Yep, the backup lifeboat plan then will be for them to ride back without suits on the floor of Dragon. That's apparently less risky than riding back on Starliner, which says a lot. Known risks vs unknown unknowns, I suppose.
That's apparently less risky than riding back on Starliner
Not necessarily. The dangers involved in coming home packed like unsuited sardines in the back of a Dragon only come into play if they need to evacuated the ISS to begin with, so they're saying the odds of abandoning the ISS and the Dragon capsule loosing it's atmosphere are better than the odds of a catastrophic failure of the Starliner
Me too. I had thought we were talking about a 1% chance or something like that.
But at the press conference, one of the journalists seemed to be asking about the probability of disaster, and gave 10% as an example. None of the NASA people took the opportunity to say "no that's far too high", or "I'm very confident the uncrewed return of Starliner will be successful", or anything like that.
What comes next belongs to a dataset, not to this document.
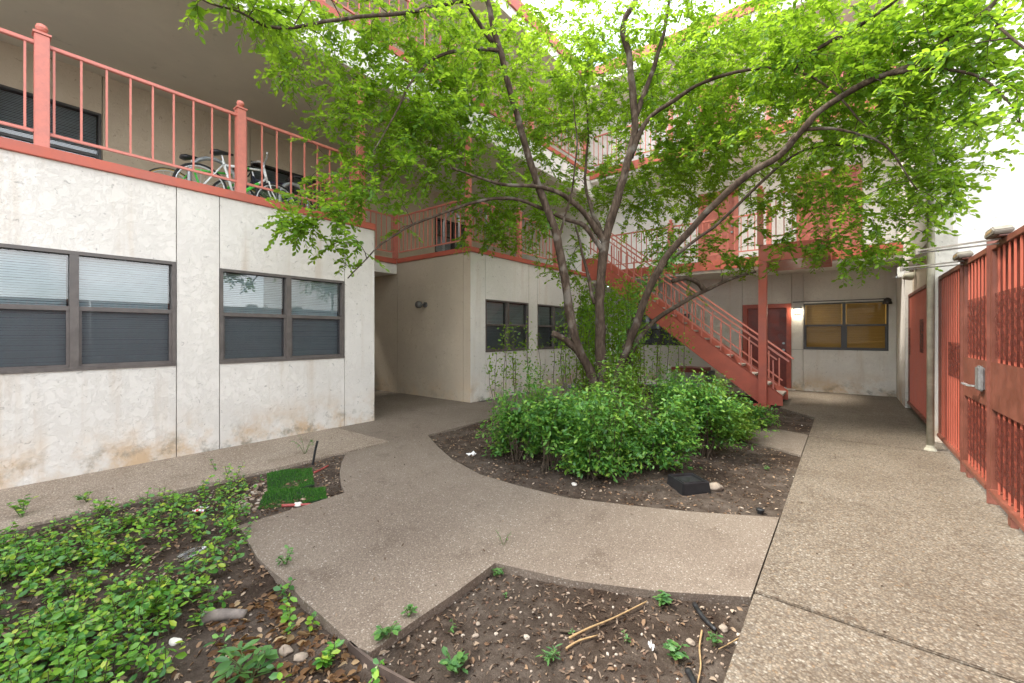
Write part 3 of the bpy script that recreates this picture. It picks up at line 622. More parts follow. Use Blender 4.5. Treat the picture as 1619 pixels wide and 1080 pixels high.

I'm hoping this doesn't make me a bad person but now that there are no lives at risk I'm kinda hoping it does? I'm so fed up with corporate cost-cutting (even when it affects people's safety!) and companies surviving just based on inertia. I feel if the legal system isn't powerful enough to set a precedent against this sort of corporate practices, maybe the Starliner is. Maybe that's its purpose, and maybe that's how it makes space travel better.